Arabella Edge's novel, The God of Spring (aka The Raft), has been reviewed by Ron Charles in "The Washington Post": In her second novel, The God of Spring, British author Arabella Edge tells the engrossing story of how GĂ©ricault produced this painting ["Raft of the Medusa"], one of the most famous of the 19th century. Though she stays close to the survivor's testimonies and other contemporary histories, Edge wears her scholarship graciously; she has trimmed the record, streamlined the complex political context and taken a few liberties with the chronology to produce a gripping novel of artistic obsession."
Shameless, a New Zealander living in France, has a look at J.M. Coetzee's Slow Man, from a year or so back, and a pretty interesting point is made right up front: "I believe that someone like J.M. Coetzee has earned a kind of carte blanche when it comes to his writing, especially after winning the Nobel prize for literature. Being established, he can afford to take risks and play around with the whole notion of what we expect from a novel. Other lesser-known writers wouldn't have this luxury...Slow Man is a perfect example of a novel that starts out as a cosy blanket, but then quickly shakes the reader out of bed! Coetzee is playing. I believe he deliberately wanted to sound the alarm clocks at dawn, regardless of how we all react!"
Carole Wilkinson's young adult novel, Dragonkeeper: Garden of the Purple Dragon has been published in the UK and Amanda Craig reviews it in "The Times", and is quite taken with it: "Carole Wilkinson's Dragonkeeper series, about a Chinese girl's attempts to protect the last Imperial dragon, is one of the best adventures anyone over 9 could find...The author's feeling for the Chinese landscape and culture is particularly interesting, given that she is an Englishwoman living in Australia. As Lian Hearn captured the essence of medieval Japan, so Wilkinson conjures a convincing landscape, both cultivated and wild." She also thinks Hollywood should be queuing up for this type of novel.

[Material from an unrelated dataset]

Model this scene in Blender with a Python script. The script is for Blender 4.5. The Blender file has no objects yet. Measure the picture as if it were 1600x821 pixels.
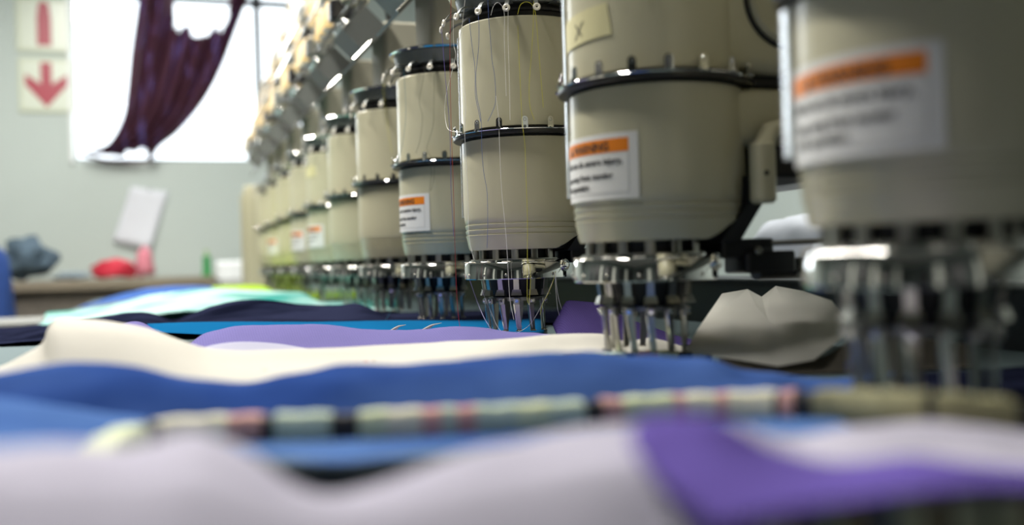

Karen Chisholm thinks that the latest novel from Garry Disher, Chain of Evidence, is his best yet, which certainly bodes well. "There is a deftness in the drawing of the two separate plots, and the characters that gave this book a real focus and tension...Chain of Evidence flags a strong shift of focus from a series concentrating on Hal Challis, with a touch of Ellen Destry on the side, to a combined focus as both characters take centre stage, albeit in different investigations and in different states. This bodes very well for the ongoing development of this series." Which strikes me as one of the most diverse entries I've compiled in this series: young adult, literary, crime, and a novel by a Nobel Prize winner. There must be something there you'd like.